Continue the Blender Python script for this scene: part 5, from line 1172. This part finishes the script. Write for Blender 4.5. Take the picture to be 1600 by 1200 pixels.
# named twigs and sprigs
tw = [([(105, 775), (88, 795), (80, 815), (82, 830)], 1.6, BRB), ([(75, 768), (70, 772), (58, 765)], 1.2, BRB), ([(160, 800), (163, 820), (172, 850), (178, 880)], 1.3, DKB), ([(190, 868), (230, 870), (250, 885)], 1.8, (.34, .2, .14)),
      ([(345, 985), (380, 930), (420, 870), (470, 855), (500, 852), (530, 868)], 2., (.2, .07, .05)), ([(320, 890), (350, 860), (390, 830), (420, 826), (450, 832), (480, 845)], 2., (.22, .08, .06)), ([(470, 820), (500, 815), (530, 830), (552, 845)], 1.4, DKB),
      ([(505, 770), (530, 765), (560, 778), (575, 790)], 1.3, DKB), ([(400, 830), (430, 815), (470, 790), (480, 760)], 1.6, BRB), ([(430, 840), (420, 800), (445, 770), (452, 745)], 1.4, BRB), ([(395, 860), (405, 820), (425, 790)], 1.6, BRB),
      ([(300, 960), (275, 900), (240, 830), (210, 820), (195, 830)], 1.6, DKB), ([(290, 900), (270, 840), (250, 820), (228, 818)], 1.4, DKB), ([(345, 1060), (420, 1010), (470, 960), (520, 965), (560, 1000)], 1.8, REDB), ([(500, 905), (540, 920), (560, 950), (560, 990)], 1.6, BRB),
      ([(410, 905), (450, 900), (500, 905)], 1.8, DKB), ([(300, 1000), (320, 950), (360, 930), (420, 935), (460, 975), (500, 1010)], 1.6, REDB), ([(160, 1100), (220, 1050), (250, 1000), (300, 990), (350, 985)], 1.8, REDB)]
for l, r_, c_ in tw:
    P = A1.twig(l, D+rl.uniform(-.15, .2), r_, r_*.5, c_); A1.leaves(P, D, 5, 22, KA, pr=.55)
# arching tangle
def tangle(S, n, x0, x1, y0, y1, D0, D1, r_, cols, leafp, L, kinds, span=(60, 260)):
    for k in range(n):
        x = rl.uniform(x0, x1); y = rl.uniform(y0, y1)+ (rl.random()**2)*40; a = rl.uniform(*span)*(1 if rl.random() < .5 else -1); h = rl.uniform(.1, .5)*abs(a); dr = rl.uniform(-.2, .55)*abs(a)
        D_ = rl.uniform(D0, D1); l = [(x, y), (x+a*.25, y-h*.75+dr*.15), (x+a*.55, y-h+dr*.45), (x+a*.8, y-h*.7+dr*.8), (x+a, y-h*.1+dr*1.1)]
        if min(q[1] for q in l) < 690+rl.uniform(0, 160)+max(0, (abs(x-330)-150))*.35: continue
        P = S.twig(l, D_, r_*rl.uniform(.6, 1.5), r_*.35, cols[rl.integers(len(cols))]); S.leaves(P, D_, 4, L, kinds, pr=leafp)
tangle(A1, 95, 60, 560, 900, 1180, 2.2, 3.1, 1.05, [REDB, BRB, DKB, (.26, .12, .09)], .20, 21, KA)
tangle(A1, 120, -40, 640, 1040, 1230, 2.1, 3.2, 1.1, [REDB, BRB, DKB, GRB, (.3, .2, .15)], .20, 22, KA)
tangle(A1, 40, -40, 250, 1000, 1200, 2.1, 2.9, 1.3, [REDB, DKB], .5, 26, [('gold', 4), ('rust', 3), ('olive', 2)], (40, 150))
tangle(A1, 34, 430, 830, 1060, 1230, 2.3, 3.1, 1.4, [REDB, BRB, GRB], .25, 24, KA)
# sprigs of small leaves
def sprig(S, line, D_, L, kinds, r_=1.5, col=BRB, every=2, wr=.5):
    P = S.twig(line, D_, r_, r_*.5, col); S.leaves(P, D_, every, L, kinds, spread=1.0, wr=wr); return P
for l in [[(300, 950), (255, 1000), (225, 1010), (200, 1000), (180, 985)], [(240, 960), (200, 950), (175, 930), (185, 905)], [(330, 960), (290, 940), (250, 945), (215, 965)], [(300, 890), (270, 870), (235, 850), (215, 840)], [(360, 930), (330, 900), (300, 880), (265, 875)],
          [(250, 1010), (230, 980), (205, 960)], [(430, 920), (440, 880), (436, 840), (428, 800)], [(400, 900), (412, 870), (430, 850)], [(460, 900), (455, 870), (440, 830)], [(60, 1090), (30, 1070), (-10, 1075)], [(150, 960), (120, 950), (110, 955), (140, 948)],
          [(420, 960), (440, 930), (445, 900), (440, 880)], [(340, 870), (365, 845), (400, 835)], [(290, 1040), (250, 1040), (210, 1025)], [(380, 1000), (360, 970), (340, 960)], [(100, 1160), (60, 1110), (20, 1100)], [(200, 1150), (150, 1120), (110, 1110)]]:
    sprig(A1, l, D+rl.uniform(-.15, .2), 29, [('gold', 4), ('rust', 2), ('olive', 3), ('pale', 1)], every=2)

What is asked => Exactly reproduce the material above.

Answer in full =>
Continue the Blender Python script for this scene: part 5, from line 1172. This part finishes the script. Write for Blender 4.5. Take the picture to be 1600 by 1200 pixels.
# named twigs and sprigs
tw = [([(105, 775), (88, 795), (80, 815), (82, 830)], 1.6, BRB), ([(75, 768), (70, 772), (58, 765)], 1.2, BRB), ([(160, 800), (163, 820), (172, 850), (178, 880)], 1.3, DKB), ([(190, 868), (230, 870), (250, 885)], 1.8, (.34, .2, .14)),
      ([(345, 985), (380, 930), (420, 870), (470, 855), (500, 852), (530, 868)], 2., (.2, .07, .05)), ([(320, 890), (350, 860), (390, 830), (420, 826), (450, 832), (480, 845)], 2., (.22, .08, .06)), ([(470, 820), (500, 815), (530, 830), (552, 845)], 1.4, DKB),
      ([(505, 770), (530, 765), (560, 778), (575, 790)], 1.3, DKB), ([(400, 830), (430, 815), (470, 790), (480, 760)], 1.6, BRB), ([(430, 840), (420, 800), (445, 770), (452, 745)], 1.4, BRB), ([(395, 860), (405, 820), (425, 790)], 1.6, BRB),
      ([(300, 960), (275, 900), (240, 830), (210, 820), (195, 830)], 1.6, DKB), ([(290, 900), (270, 840), (250, 820), (228, 818)], 1.4, DKB), ([(345, 1060), (420, 1010), (470, 960), (520, 965), (560, 1000)], 1.8, REDB), ([(500, 905), (540, 920), (560, 950), (560, 990)], 1.6, BRB),
      ([(410, 905), (450, 900), (500, 905)], 1.8, DKB), ([(300, 1000), (320, 950), (360, 930), (420, 935), (460, 975), (500, 1010)], 1.6, REDB), ([(160, 1100), (220, 1050), (250, 1000), (300, 990), (350, 985)], 1.8, REDB)]
for l, r_, c_ in tw:
    P = A1.twig(l, D+rl.uniform(-.15, .2), r_, r_*.5, c_); A1.leaves(P, D, 5, 22, KA, pr=.55)
# arching tangle
def tangle(S, n, x0, x1, y0, y1, D0, D1, r_, cols, leafp, L, kinds, span=(60, 260)):
    for k in range(n):
        x = rl.uniform(x0, x1); y = rl.uniform(y0, y1)+ (rl.random()**2)*40; a = rl.uniform(*span)*(1 if rl.random() < .5 else -1); h = rl.uniform(.1, .5)*abs(a); dr = rl.uniform(-.2, .55)*abs(a)
        D_ = rl.uniform(D0, D1); l = [(x, y), (x+a*.25, y-h*.75+dr*.15), (x+a*.55, y-h+dr*.45), (x+a*.8, y-h*.7+dr*.8), (x+a, y-h*.1+dr*1.1)]
        if min(q[1] for q in l) < 690+rl.uniform(0, 160)+max(0, (abs(x-330)-150))*.35: continue
        P = S.twig(l, D_, r_*rl.uniform(.6, 1.5), r_*.35, cols[rl.integers(len(cols))]); S.leaves(P, D_, 4, L, kinds, pr=leafp)
tangle(A1, 95, 60, 560, 900, 1180, 2.2, 3.1, 1.05, [REDB, BRB, DKB, (.26, .12, .09)], .20, 21, KA)
tangle(A1, 120, -40, 640, 1040, 1230, 2.1, 3.2, 1.1, [REDB, BRB, DKB, GRB, (.3, .2, .15)], .20, 22, KA)
tangle(A1, 40, -40, 250, 1000, 1200, 2.1, 2.9, 1.3, [REDB, DKB], .5, 26, [('gold', 4), ('rust', 3), ('olive', 2)], (40, 150))
tangle(A1, 34, 430, 830, 1060, 1230, 2.3, 3.1, 1.4, [REDB, BRB, GRB], .25, 24, KA)
# sprigs of small leaves
def sprig(S, line, D_, L, kinds, r_=1.5, col=BRB, every=2, wr=.5):
    P = S.twig(line, D_, r_, r_*.5, col); S.leaves(P, D_, every, L, kinds, spread=1.0, wr=wr); return P
for l in [[(300, 950), (255, 1000), (225, 1010), (200, 1000), (180, 985)], [(240, 960), (200, 950), (175, 930), (185, 905)], [(330, 960), (290, 940), (250, 945), (215, 965)], [(300, 890), (270, 870), (235, 850), (215, 840)], [(360, 930), (330, 900), (300, 880), (265, 875)],
          [(250, 1010), (230, 980), (205, 960)], [(430, 920), (440, 880), (436, 840), (428, 800)], [(400, 900), (412, 870), (430, 850)], [(460, 900), (455, 870), (440, 830)], [(60, 1090), (30, 1070), (-10, 1075)], [(150, 960), (120, 950), (110, 955), (140, 948)],
          [(420, 960), (440, 930), (445, 900), (440, 880)], [(340, 870), (365, 845), (400, 835)], [(290, 1040), (250, 1040), (210, 1025)], [(380, 1000), (360, 970), (340, 960)], [(100, 1160), (60, 1110), (20, 1100)], [(200, 1150), (150, 1120), (110, 1110)]]:
    sprig(A1, l, D+rl.uniform(-.15, .2), 29, [('gold', 4), ('rust', 2), ('olive', 3), ('pale', 1)], every=2)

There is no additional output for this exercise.